The Fallout Of The Russia Investigation Has Claimed Another Trump Appointee

K.T. McFarland's nomination had already been approved by the Senate Foreign Relations Committee when court documents raised questions about whether she lied about her knowledge of contacts between Michael Flynn and Russia's ambassador.

Fallout from the Russia investigation claimed another Trump appointee Friday with the withdrawal of K.T. McFarland from consideration to be ambassador to Singapore.

McFarland did not say in her letter to President Donald Trump why she was withdrawing. But her nomination, which had already been approved by the Senate Foreign Relations Committee, ran into problems in December after court documents suggested she'd lied to the committee about her knowledge of conversations between former Trump national security adviser Michael Flynn and then-Russian ambassador Sergey Kislyak.

"I am asking that you withdraw my nomination to be the US Ambassador to Singapore," she said in a letter. "I have come to this decision reluctantly, because I believe in your mission."

McFarland, who previously served as Flynn's deputy on the National Security Council, was nominated for the ambassador position in June. She was a member of Trump's transition team in December 2016, when Flynn asked Kislyak to have his government not respond to sanctions that the Obama administration had imposed over Russian interference in the presidential election. The conversation was monitored by US intelligence, however, and led eventually to Flynn's dismissal from the administration, reportedly for lying to Vice President Mike Pence about its content.

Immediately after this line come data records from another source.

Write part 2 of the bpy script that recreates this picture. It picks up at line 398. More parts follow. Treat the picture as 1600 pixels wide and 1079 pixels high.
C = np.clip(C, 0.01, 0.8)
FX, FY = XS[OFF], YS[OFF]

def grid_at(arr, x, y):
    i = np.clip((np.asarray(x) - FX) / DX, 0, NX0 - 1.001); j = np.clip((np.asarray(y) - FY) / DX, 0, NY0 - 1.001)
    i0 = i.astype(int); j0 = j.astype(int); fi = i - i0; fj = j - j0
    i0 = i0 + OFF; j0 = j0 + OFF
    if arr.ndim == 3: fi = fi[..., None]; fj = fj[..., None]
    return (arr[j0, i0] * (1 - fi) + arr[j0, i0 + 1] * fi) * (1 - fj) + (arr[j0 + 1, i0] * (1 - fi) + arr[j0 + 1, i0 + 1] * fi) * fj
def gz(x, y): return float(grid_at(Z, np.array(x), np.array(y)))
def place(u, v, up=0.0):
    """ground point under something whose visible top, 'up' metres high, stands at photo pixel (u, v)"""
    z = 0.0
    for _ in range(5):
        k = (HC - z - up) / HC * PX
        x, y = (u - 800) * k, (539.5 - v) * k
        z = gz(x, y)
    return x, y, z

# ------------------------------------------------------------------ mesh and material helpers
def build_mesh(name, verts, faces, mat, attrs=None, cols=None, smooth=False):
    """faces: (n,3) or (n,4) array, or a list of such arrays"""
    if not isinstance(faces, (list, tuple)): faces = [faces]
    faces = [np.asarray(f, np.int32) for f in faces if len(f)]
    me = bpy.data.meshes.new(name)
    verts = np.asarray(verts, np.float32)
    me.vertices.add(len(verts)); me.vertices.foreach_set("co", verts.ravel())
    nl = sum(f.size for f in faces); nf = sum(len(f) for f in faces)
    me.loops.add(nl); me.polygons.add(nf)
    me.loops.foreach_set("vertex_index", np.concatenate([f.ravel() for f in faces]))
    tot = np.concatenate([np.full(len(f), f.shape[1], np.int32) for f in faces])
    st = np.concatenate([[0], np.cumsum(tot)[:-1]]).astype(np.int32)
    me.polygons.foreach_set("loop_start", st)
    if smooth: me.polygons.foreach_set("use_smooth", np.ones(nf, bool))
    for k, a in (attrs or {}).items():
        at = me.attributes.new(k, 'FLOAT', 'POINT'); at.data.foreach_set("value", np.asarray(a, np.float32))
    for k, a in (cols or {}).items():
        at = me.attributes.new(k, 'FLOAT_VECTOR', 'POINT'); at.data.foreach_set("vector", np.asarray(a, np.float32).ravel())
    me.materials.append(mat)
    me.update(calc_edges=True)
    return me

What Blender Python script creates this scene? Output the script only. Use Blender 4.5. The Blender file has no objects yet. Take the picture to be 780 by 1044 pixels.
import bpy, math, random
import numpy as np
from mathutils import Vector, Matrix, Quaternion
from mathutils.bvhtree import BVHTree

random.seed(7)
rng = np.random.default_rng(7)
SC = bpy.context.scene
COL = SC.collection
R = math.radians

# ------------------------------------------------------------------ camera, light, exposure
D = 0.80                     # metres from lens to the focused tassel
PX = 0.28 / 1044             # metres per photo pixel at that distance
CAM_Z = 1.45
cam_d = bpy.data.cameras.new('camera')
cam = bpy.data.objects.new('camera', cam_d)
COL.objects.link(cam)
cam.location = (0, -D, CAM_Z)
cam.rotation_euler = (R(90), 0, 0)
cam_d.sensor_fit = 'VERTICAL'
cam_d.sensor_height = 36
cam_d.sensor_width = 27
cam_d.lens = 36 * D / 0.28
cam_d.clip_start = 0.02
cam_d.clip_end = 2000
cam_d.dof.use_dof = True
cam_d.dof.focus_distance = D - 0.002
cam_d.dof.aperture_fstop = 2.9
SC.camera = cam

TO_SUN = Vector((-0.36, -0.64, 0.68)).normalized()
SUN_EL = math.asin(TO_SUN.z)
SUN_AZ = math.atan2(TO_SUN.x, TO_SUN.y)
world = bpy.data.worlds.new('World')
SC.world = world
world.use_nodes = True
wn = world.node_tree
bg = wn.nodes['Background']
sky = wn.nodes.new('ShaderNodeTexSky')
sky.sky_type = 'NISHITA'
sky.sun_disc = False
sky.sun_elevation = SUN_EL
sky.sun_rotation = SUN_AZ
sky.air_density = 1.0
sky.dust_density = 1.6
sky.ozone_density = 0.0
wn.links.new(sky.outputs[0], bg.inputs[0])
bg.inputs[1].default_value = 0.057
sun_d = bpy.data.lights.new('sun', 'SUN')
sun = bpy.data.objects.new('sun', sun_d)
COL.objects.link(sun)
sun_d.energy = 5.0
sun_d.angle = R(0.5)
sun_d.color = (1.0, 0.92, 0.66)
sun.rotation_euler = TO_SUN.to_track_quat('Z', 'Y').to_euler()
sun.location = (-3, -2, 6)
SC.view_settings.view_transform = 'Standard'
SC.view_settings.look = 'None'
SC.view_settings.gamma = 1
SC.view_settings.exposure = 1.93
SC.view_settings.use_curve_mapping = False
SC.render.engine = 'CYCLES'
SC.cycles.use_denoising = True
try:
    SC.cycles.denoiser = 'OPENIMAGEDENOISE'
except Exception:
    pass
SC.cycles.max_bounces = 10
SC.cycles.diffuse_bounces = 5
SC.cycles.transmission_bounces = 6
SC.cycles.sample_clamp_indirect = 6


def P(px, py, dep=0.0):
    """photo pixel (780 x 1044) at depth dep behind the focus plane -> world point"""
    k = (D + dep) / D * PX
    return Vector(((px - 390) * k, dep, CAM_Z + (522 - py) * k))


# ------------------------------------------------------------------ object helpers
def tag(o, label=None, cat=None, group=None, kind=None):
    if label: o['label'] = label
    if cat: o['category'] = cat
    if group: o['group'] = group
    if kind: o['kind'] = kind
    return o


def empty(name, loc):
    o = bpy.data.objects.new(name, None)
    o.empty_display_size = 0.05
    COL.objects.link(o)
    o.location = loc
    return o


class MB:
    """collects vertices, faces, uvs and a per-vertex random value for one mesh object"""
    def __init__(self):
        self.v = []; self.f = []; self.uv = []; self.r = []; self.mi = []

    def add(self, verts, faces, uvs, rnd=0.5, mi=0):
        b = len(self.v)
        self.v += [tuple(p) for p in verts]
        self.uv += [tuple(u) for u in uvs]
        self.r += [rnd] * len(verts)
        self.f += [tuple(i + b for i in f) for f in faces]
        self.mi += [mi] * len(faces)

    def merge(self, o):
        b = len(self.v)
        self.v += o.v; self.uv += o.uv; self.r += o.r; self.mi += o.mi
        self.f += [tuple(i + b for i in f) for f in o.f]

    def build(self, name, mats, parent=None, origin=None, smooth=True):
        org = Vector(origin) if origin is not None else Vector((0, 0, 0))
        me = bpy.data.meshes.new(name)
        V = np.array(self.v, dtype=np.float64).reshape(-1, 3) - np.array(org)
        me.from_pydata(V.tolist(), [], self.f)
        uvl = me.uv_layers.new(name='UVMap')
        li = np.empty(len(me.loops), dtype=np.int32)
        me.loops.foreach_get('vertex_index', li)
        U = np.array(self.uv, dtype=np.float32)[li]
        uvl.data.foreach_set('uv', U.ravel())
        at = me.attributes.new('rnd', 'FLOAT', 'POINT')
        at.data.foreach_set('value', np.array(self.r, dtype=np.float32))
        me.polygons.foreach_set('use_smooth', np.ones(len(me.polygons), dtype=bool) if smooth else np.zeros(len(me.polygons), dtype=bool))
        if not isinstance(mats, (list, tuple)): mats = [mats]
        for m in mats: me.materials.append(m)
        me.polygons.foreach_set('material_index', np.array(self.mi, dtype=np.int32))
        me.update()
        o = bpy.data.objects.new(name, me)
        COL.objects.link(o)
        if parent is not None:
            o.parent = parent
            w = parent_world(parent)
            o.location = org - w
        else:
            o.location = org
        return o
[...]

In July, McFarland had told Democratic Sen. Cory Booker of New Jersey in a written response to questions that she was "not aware" of Flynn's contacts with Kislyak. But when Flynn pleaded guilty to lying to the FBI, court filings showed that McFarland had known in advance that he would speak to Kislyak.

The Senate returned her nomination to the White House without action, a sign that it was in trouble, but the White House resubmitted it in January, leaving the Senate in a quandary about whether to consider it.

McFarland's withdrawal is the second by a Trump nominee whose name surfaced in connection to a guilty plea to charges brought by special counsel Robert Mueller.

In November, Sam Clovis, a Trump campaign adviser, withdrew from consideration for a senior position at the Department of Agriculture after court documents revealed that Clovis had supervised the work of George Papadopoulos. Papadopoulos also pleaded guilty to lying to the FBI about actions he'd taken as a Trump campaign adviser.